Thursday, October 23, 2008

Shifting Bricks

One of the most peculiar incidents in the Bible occurs in Exodus 5 and 6. In that passage, the Egyptian Pharaoh gets rather irritated at the requests coming from the Israelite side. So he says, "You guys want a break? Lazy, idle, good-for-nothings! Instead, I will give you more work... and make it harder!"

A lot of people question the veracity of the Biblical account of the Israelites in Egypt. They point out that there is no explicit mention of the Israelites in Egyptian records. Well, I think that just as modern Americans don't particularly talk about where in Africa some of them came from, so also the Egyptians didn't particularly care where the slaves came from as long as they did the work.

But what has the ring of truth about it, no matter how displaced in space or time, is the vindictive pressure brought to bear on the Israelites by Pharaoh. He tells them to make as many bricks as they did before, but without the reinforcement of straw. He says that they make noise because they are lazy, and the cure for that is to do more work so that they have no time to make noise. The reasoning is askew, the logic is faulty; these are elements in a grand psychosis.
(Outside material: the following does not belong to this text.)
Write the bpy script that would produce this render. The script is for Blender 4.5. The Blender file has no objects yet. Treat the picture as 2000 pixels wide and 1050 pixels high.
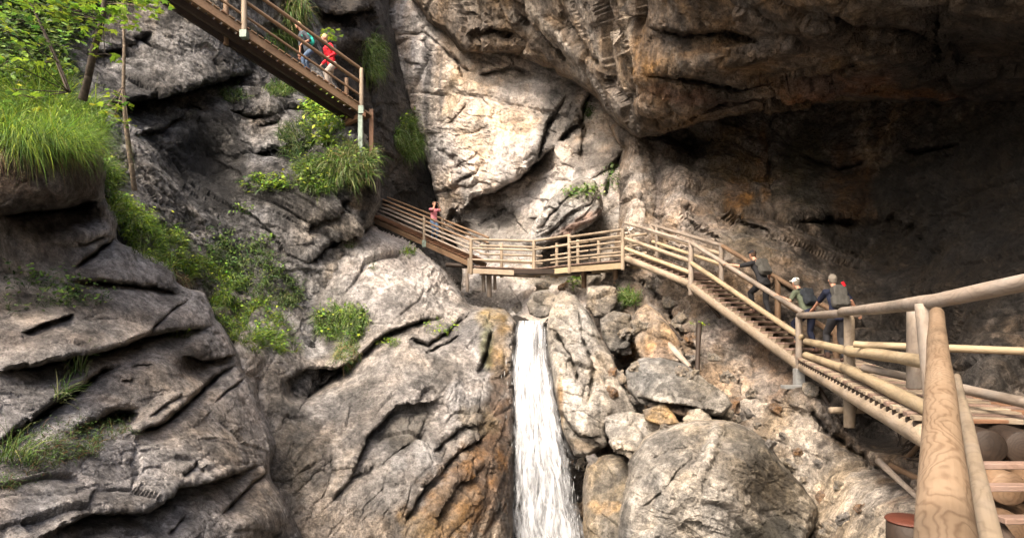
import bpy, bmesh, math, random
import numpy as np, time
from mathutils import Vector, Matrix
from mathutils.bvhtree import BVHTree
# ------------------------------------------------------------------ camera, sky, sun, exposure
S = bpy.context.scene
COL = S.collection
F, HOR = 1200.0, 640.0
cam_d = bpy.data.cameras.new('camera'); cam = bpy.data.objects.new('camera', cam_d); COL.objects.link(cam)
cam.location = (0, 0, 0); cam.rotation_euler = (math.radians(90), 0, 0)
cam_d.lens = 36.0*F/2000; cam_d.sensor_width = 36.0; cam_d.shift_y = (HOR-525)/2000.0
cam_d.clip_start = 0.05; cam_d.clip_end = 2000
S.camera = cam
SUN_EL, SUN_AZ = 51.0, 214.0            # azimuth clockwise from +Y (north): light comes from behind, left of the camera
w = bpy.data.worlds.new('World'); S.world = w; w.use_nodes = True
nt = w.node_tree; bg = nt.nodes['Background']
sky = nt.nodes.new('ShaderNodeTexSky'); sky.sky_type = 'NISHITA'; sky.sun_disc = False
sky.sun_elevation = math.radians(SUN_EL); sky.sun_rotation = math.radians(SUN_AZ)
sky.air_density = 1.0; sky.dust_density = 10.0; sky.ozone_density = 0.0
nt.links.new(sky.outputs[0], bg.inputs[0]); bg.inputs[1].default_value = 0.15
sl = bpy.data.lights.new('sun', 'SUN'); sl.energy = 1.2; sl.angle = math.radians(24); sl.color = (1.0, 0.90, 0.77)
so = bpy.data.objects.new('sun', sl); COL.objects.link(so)
_a, _e = math.radians(SUN_AZ), math.radians(SUN_EL)
_sd = Vector((math.sin(_a)*math.cos(_e), math.cos(_a)*math.cos(_e), math.sin(_e)))
so.rotation_euler = _sd.to_track_quat('Z', 'Y').to_euler()
S.view_settings.view_transform = 'Standard'; S.view_settings.look = 'None'
S.view_settings.exposure = 1.85; S.view_settings.gamma = 1.0

# ------------------------------------------------------------------ helpers
rng = np.random.default_rng(7); random.seed(7)
def PX(u, v, d): return Vector(((u-1000)/F*d, d, (HOR-v)/F*d))
def tag(o, label=None, cat=None, group=None, kind=None):
    for k, x in (('label', label), ('category', cat), ('group', group), ('kind', kind)):
        if x: o[k] = x
    return o
def empty(name, loc, label=None, cat=None, group=None):
    o = bpy.data.objects.new(name, None); COL.objects.link(o); o.location = loc; o.empty_display_size = 0.2
    return tag(o, label, cat, group)
PT = np.concatenate([rng.permutation(256)]*3).astype(np.int64)
GR = rng.normal(size=(256, 3)); GR /= np.linalg.norm(GR, axis=1)[:, None]
RV = rng.random((256, 3)); RD = rng.normal(size=(256, 3)); RD /= np.linalg.norm(RD, axis=1)[:, None]
def pn(p):
    i = np.floor(p).astype(np.int64); f = p-i; i &= 255
    w_ = f*f*f*(f*(f*6-15)+10); out = 0
    for a in (0, 1):
        wa = w_[:, 0] if a else 1-w_[:, 0]; pa = PT[(i[:, 0]+a) & 255]
        for b in (0, 1):
            wb = w_[:, 1] if b else 1-w_[:, 1]; pb = PT[(pa+i[:, 1]+b) & 255]
            for c in (0, 1):
                wc = w_[:, 2] if c else 1-w_[:, 2]; h = PT[(pb+i[:, 2]+c) & 255]
                g = GR[h]
                out = out+wa*wb*wc*(g[:, 0]*(f[:, 0]-a)+g[:, 1]*(f[:, 1]-b)+g[:, 2]*(f[:, 2]-c))
    return out*1.6
def fbm(p, o=4, g=0.5, l=2.03):
    s = 0; a = 1.0; t = 0
    for k in range(o): s = s+a*pn(p*(l**k)+k*17.3); t += a; a *= g
    return s/t
def ridge(p, o=4):
    s = 0; a = 1.0; t = 0
    for k in range(o): s = s+a*(1-2*np.abs(pn(p*(2.1**k)+k*9.1))); t += a; a *= 0.5
    return s/t
def worley(p):
    i = np.floor(p).astype(np.int64); n = len(p)
    d1 = np.full(n, 9e9); d2 = np.full(n, 9e9); idb = np.zeros(n, np.int64); vb = np.zeros((n, 3))
    for a in (-1, 0, 1):
        for b in (-1, 0, 1):
            for c in (-1, 0, 1):
                q = i+np.array([a, b, c]); h = PT[(PT[(PT[q[:, 0] & 255]+q[:, 1]) & 255]+q[:, 2]) & 255]
                v = p-(q+0.15+0.7*RV[h]); d = (v*v).sum(1)
                m = d < d1; d2 = np.where(m, d1, np.minimum(d2, d))
                d1 = np.where(m, d, d1); idb = np.where(m, h, idb); vb[m] = v[m]
    return idb, vb, np.sqrt(d1), np.sqrt(d2)
def smooth(x, a, b):
    t = np.clip((x-a)/(b-a), 0, 1); return t*t*(3-2*t)
def tps(pts, q):
    pts = np.array(pts, float); xy = pts[:, :2]/500; d = pts[:, 2]
    def K(r2): return 0.5*r2*np.log(r2+1e-9)
    n = len(xy); A = K(((xy[:, None]-xy[None])**2).sum(-1))+np.eye(n)*0.004
    Pm = np.c_[np.ones(n), xy]; M = np.block([[A, Pm], [Pm.T, np.zeros((3, 3))]])
    c = np.linalg.solve(M, np.r_[np.log(d), 0, 0, 0])
    lo, hi = xy.min(0)-0.15, xy.max(0)+0.15
    qq = np.clip(q/500, lo, hi); out = np.zeros(len(qq))
    for s in range(0, len(qq), 50000):
        z = qq[s:s+50000]; out[s:s+50000] = K(((z[:, None]-xy[None])**2).sum(-1))@c[:n]+c[n]+z@c[n+1:]
    return np.exp(np.clip(out, np.log(d.min()*0.75), np.log(d.max()*1.3)))
def seg_dist(q, poly, closed=False):
    pts = np.array(poly, float); n = len(pts); best = np.full(len(q), 1e9); cp = np.zeros_like(q); side = np.zeros(len(q))
    for k in range(n if closed else n-1):
        a, b = pts[k], pts[(k+1) % n]; ab = b-a; L = (ab**2).sum()+1e-9
        t = np.clip(((q-a)@ab)/L, 0, 1); c = a+t[:, None]*ab; dd = ((q-c)**2).sum(1); m = dd < best
        best = np.where(m, dd, best); cp[m] = c[m]
        cr = ab[0]*(q[:, 1]-a[1])-ab[1]*(q[:, 0]-a[0]); side = np.where(m, np.sign(cr), side)
    return np.sqrt(best), cp, side
def inside(q, poly):
    pts = np.array(poly, float); n = len(pts); r = np.zeros(len(q), bool)
    for k in range(n):
        a, b = pts[k], pts[(k+1) % n]
        if a[1] == b[1]: continue
        m = ((a[1] > q[:, 1]) != (b[1] > q[:, 1])) & (q[:, 0] < (b[0]-a[0])*(q[:, 1]-a[1])/(b[1]-a[1])+a[0]); r ^= m
    return r
def refine(poly, amp, step=14, closed=True, seed=0, curve=0.35):
    pts = [np.array(p, float) for p in poly]; n = len(pts); out = []
    for k in range(n if closed else n-1):
        p0, p1, p2, p3 = pts[(k-1) % n], pts[k], pts[(k+1) % n], pts[(k+2) % n]
        m = max(1, int(np.linalg.norm(p2-p1)/step))
        for j in range(m):
            t = j/m; lin = p1+(p2-p1)*t
            cr = 0.5*((2*p1)+(-p0+p2)*t+(2*p0-5*p1+4*p2-p3)*t*t+(-p0+3*p1-3*p2+p3)*t**3)
            out.append(lin*(1-curve)+cr*curve)
    if not closed: out.append(pts[-1])
    o = np.array(out); z = np.c_[o/26.0, np.full(len(o), seed*3.7)]
    o[:, 0] += amp*(pn(z)+0.5*pn(z*2.7)); o[:, 1] += amp*(pn(z+50)+0.5*pn(z*2.7+50))
    return o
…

He is Pharaoh, and he is a God-King. He has no interest in treating them fairly, and takes malicious delight in showing his power over them. It is this very trait, the desire to display power over others, that God uses to set the Israelites free in the end. Pharaoh just cannot let go. Even after he has allowed the Israelites to leave, he will pursue them to the destruction of his own army. And later, he will expunge those records that show his colossal lack of judgement. That is how some people have always done such things.